Fighting on both sides displaced hundreds of families in the Andes. They travelled south into the Meta region, eventually constructing La Macarena, the town next to Caño Cristales. By the 1970s, the Marxist ideals of the rebels’ founders had given way to a fight for survival. Colombia’s drug barons had shown how you could make a huge amount of money from isolated, rural land – the same land they were fighting on – by growing coca.
The initial “desplazados” (displaced people) were already using slash-and-burn tactics to clear farm land to make a living. Coca crops offered these economically-excluded communities an even better income, but the guerrillas also wanted a piece.
The government had been somewhat ignoring the peasant farmers and their coca production out here in the wild, but they couldn’t let those plants start earning for the revolutionary army they were fighting. So, for many years the government used “glyphosate fumigation”, now thought of as a carcinogen, to destroy the crops in a process that is to nature what napalm is to small Vietnamese villages.
There have been efforts to “manually” eradicate crops (ripping/burning by hand) instead of spraying, but it’s much more dangerous. In late 2005, FARC guerrillas killed Colombian security forces near the park through which Caño Cristales runs. In retaliation, the government announced they’d be stepping up their coca eradication campaign in the area, which began in January 2006. To protect their crops, FARC followed their mantra of “when life gives you lemons, kill a lot of people”, until the government announced that spraying from the air would begin again.
Thankfully, it looks like peace has made it possible to manually destroy crops without too many people losing their lives. That environmental tragedy has mostly stopped in this region – which is great for local wildlife.
Anyway, so, the threats to this national park are many. First, you have displaced families trying to get by, illegally settling and clearing the land to farm on. Then you have the war with guerrillas and narcotraffickers, which keeps the national military from effectively policing the park to stop the farmers. Third, there’s the government’s own efforts at coca eradication via fumigation, which pretty-much kills everything. And fourth, you can now add black tar sands to the mix, which will be far more enticing to investors once the war ends.
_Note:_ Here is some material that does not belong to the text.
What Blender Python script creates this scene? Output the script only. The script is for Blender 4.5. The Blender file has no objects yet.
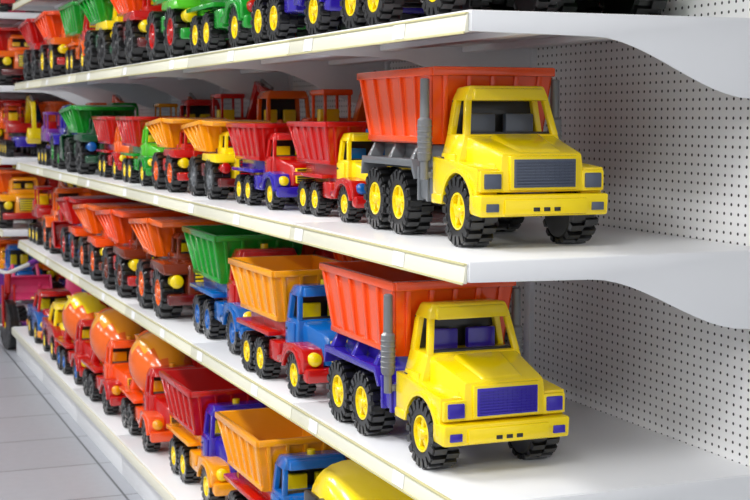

Driving back to town, we passed abandoned, jutting concrete structures that were once intended to be part of a military highway that was never finished. Hopefully a Yes vote the following week would mean there’d never be a need for such a thing. The war would be over. The government could get back to protecting the land. Tourism could increase. Disarmed soldiers could start working in the tourism industry. Coca farms could be dismantled peacefully, without fumigation. So much hinged on this vote for these rural areas.
That evening we were back at the restaurant chatting to the german couple, who I’ve decided to call Hanz and Freida, two solid German names. Hanz noted that in Colombia you find all sorts – Africans, negros, blacks, coloured people and Indians. No joke, he said all five of those words, like he’d just picked up a racist thesaurus. I pointed out that the revolutionary army Bolivar commanded to overthrow Spanish rule in South America was mainly black, as 5 million slaves had been brought by Europeans through Cartagena, so it may not be that surprising to find people of colour here.
Mum added that cultural diversity in Colombia is no different to, say, London. “I know,” Hanz seemed to lament, “they are all coming to Germany now, too. Germany is changing.” This was so disheartening. He even said he was a journalist. Perhaps for the German version of Town and Country. (I googled him later. He works at the German radio version of the BBC. He covered general interest regional stories. I assume the biblical flood of immigrants coming to Europe counts as a regional interest.)
Our guide came and told us the flight was leaving early to avoid the afternoon rain. 30 minutes later she came back to tell us it was flying at the normal time. Hanz harrumphed, his head cocked back, his eyes looked up to the heavens. “I don’t know,” Frieda said, “it’s different here than in other countries.” I looked down, noting on my phone that the couple often rolled their eyes at inefficiencies, tutted and muttered when things weren’t German, and were generally judgmental, insulated twats.
I could feel every inch of my burned face and neck tightening. I’d grown my own red carpet of dying skin. Or maybe I was just angry.